Oh, my God!

I freak out every time this happens.


Actually I'm instantaneously transported through the decades to the past at that spot when I totally freaked out about this the first time, when I was five years old and shown by my mother the eggs she opened into the pan. They're twins! This never fails to make me a little bit sad. I was aware then, at five years of age, the eggs would develop into chicks, if they were left alone by us and if they were fertilized, just as the fruit seeds I planted in dirt developed into plants, so I was aware then that by eating eggs I was destroying the potential for darling little chicks, and that can put a boy off eggs permanently. I contrive in my mind a farm scene where a hen is sitting on six eggs and then one day seven chicks appear as if by magic -- it's a bloody numerical miracle! -- another of the awesome and delightful mysteries of life. Slain.

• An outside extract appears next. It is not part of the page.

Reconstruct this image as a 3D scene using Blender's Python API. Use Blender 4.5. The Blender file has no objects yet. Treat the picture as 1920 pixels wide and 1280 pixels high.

Speaking of regret over being a baby chicken killer; by cracking open four eggs to whip out a batch of cupcakes, like yesterday, I'm admitting to myself of being a serial chicken-abortionist, and that makes me a little bit sad too. This happens every time I crack open an egg and especially happens whenever I crack open a number of eggs at once, and that transport to childhood happens automatically every time I open up a double-yolk egg. "They'd be twins!" My inner child yells inside from a long-distant past that is still quite present. Then the taint of remembered boyish sadness descends. Then I lift the emotional pall, deftly by practice, and turn to heat up some home-made green chili in the same pan the chicken pre-fetuses were fried, because what would a plate of aborted sadly unfertilized unusually doubled Gallus gallus domesticus ova be without green chili when it's already right there on hand in its little plastic container? Nothing, that's what. I have tortillas too, but they're frozen, and frankly, on chicken-miracle day I can not be bothered with thawing.

See how our big fat scientific selves obfuscate with language to assuage and to put a distance between the reality of what we're doing and the experiences of our precious littler emotional selves?